Copy each line below that contains "writing".

• EXERCISE INPUT:
►
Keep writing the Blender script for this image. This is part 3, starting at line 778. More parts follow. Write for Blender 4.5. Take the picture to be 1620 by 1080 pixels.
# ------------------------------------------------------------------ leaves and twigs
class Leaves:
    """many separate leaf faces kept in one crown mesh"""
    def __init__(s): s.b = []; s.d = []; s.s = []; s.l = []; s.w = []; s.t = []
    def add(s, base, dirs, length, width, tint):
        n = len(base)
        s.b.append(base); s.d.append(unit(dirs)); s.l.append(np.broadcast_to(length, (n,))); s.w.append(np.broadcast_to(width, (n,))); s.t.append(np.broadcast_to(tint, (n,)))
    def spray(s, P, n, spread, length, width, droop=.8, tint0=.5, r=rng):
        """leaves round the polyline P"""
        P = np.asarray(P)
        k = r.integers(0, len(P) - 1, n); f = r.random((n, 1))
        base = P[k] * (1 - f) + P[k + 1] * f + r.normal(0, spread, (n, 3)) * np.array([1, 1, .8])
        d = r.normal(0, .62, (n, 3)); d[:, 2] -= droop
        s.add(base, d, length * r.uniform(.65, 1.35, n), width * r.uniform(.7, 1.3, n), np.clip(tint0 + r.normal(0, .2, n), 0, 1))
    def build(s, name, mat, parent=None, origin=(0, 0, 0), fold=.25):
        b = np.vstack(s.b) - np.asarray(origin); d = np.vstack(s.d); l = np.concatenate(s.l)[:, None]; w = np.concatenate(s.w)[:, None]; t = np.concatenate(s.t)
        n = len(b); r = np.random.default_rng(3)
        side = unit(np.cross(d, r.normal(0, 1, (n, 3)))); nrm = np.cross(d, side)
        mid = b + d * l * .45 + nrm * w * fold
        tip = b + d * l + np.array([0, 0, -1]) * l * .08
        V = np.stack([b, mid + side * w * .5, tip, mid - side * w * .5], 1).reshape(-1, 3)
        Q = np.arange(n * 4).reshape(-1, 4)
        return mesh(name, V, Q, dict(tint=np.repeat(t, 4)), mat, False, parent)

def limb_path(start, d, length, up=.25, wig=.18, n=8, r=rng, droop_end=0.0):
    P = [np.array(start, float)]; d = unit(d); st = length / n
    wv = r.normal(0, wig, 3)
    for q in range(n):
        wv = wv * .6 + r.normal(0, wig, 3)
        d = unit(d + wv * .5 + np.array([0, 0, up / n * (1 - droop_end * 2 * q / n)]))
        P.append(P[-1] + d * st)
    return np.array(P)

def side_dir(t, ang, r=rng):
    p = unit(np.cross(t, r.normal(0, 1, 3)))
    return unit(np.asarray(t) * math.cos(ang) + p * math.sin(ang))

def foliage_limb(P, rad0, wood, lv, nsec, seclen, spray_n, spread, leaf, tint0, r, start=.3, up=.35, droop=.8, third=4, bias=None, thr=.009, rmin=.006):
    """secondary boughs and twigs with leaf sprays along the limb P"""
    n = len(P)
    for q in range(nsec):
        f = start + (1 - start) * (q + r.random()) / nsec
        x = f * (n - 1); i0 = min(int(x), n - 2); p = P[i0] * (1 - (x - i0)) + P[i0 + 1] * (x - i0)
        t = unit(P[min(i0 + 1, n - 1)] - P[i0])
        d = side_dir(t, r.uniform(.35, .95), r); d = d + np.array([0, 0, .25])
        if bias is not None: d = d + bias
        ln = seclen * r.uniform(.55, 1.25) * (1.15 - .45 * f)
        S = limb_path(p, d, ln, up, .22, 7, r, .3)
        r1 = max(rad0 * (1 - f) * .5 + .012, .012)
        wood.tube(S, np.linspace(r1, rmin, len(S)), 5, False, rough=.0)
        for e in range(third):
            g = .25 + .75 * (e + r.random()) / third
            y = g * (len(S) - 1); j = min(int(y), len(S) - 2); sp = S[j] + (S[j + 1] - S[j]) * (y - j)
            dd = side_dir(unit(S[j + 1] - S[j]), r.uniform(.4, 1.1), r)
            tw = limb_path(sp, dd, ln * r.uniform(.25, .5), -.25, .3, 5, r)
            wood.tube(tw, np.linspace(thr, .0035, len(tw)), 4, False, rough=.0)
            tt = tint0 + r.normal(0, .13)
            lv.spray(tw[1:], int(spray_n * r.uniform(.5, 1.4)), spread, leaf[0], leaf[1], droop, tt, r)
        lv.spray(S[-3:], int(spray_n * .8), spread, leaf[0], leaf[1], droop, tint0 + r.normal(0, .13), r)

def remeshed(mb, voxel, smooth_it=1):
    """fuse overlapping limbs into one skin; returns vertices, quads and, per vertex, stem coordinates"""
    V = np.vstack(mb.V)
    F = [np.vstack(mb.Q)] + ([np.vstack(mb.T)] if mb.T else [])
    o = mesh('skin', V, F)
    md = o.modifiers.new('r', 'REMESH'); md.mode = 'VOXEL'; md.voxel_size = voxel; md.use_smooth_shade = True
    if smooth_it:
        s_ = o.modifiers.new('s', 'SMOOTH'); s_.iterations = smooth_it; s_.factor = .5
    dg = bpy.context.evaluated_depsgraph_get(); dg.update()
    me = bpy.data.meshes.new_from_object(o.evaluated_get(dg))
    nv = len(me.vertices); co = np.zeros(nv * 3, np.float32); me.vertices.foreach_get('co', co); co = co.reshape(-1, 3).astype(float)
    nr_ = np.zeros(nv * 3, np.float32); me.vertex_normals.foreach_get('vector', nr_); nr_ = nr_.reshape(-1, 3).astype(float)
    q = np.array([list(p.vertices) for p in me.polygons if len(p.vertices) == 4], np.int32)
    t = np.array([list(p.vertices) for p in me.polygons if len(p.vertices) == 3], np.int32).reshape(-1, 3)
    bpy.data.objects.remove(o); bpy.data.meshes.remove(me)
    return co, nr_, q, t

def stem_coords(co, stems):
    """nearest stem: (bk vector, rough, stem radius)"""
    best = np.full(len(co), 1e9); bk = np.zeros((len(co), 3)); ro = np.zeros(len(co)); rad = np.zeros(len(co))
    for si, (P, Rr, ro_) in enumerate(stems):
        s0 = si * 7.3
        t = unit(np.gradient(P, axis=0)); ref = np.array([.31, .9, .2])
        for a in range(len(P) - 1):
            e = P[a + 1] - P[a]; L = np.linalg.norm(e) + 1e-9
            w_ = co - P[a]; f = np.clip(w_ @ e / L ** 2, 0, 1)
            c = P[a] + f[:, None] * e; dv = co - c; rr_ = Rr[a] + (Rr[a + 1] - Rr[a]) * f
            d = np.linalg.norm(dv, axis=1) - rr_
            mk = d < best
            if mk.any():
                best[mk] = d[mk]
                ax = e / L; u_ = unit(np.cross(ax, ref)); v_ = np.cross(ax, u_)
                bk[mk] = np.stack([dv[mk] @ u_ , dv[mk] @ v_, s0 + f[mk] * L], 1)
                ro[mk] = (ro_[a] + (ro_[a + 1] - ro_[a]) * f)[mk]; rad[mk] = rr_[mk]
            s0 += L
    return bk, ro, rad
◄
►
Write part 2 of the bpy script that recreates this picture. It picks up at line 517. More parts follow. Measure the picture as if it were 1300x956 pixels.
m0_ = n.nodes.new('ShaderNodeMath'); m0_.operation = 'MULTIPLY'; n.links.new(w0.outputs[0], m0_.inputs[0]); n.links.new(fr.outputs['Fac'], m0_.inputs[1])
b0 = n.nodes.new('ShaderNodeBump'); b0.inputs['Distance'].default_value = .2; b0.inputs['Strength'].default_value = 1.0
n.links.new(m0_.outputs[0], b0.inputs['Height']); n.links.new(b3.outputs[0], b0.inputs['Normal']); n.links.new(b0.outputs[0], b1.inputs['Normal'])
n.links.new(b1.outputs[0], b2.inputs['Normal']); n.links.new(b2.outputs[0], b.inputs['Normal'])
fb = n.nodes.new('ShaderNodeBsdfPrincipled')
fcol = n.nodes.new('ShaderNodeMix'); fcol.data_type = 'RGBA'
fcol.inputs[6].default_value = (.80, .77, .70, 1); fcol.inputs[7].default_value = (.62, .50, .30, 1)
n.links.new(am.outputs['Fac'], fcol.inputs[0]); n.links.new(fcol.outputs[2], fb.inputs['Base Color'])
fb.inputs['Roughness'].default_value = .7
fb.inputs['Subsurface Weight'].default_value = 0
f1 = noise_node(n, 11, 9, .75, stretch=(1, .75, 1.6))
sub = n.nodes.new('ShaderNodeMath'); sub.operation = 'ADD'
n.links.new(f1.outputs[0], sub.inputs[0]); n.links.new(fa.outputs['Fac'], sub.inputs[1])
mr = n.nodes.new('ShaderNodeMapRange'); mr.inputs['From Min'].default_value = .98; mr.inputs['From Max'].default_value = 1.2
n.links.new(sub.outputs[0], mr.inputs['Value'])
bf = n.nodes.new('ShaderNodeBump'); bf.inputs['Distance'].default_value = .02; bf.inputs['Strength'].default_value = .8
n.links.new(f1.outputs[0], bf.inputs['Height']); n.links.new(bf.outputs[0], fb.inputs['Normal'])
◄
►
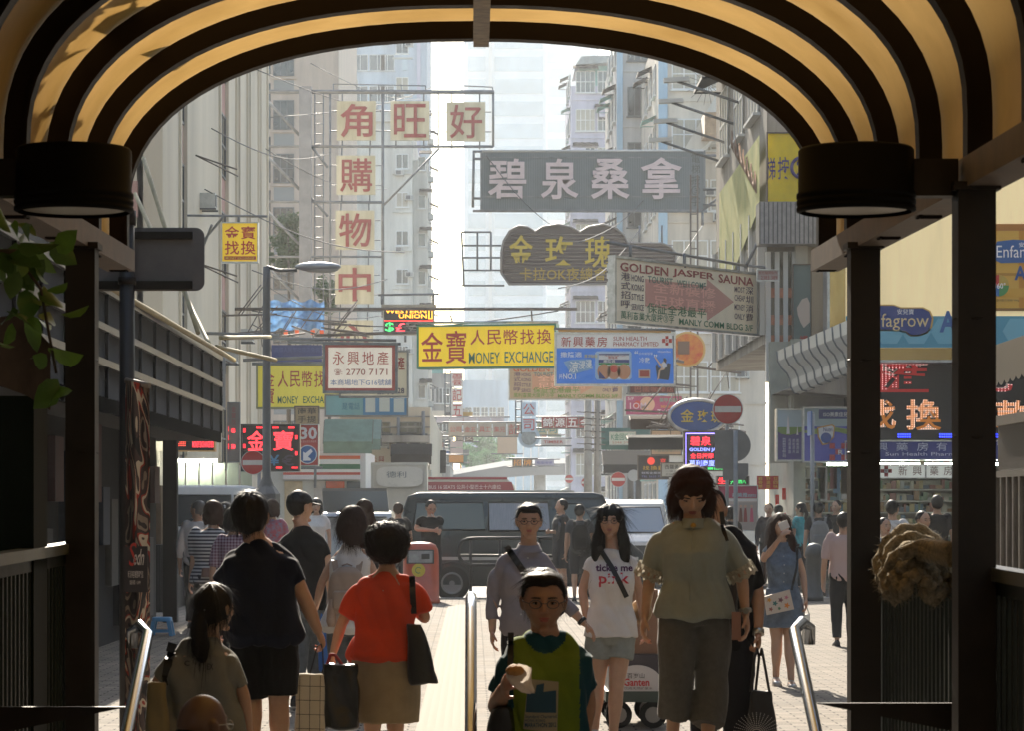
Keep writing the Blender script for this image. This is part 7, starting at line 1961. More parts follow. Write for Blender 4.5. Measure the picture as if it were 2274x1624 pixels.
◄
• SOLUTION:
Keep writing the Blender script for this image. This is part 3, starting at line 778. More parts follow. Write for Blender 4.5. Take the picture to be 1620 by 1080 pixels.
Keep writing the Blender script for this image. This is part 7, starting at line 1961. More parts follow. Write for Blender 4.5. Measure the picture as if it were 2274x1624 pixels.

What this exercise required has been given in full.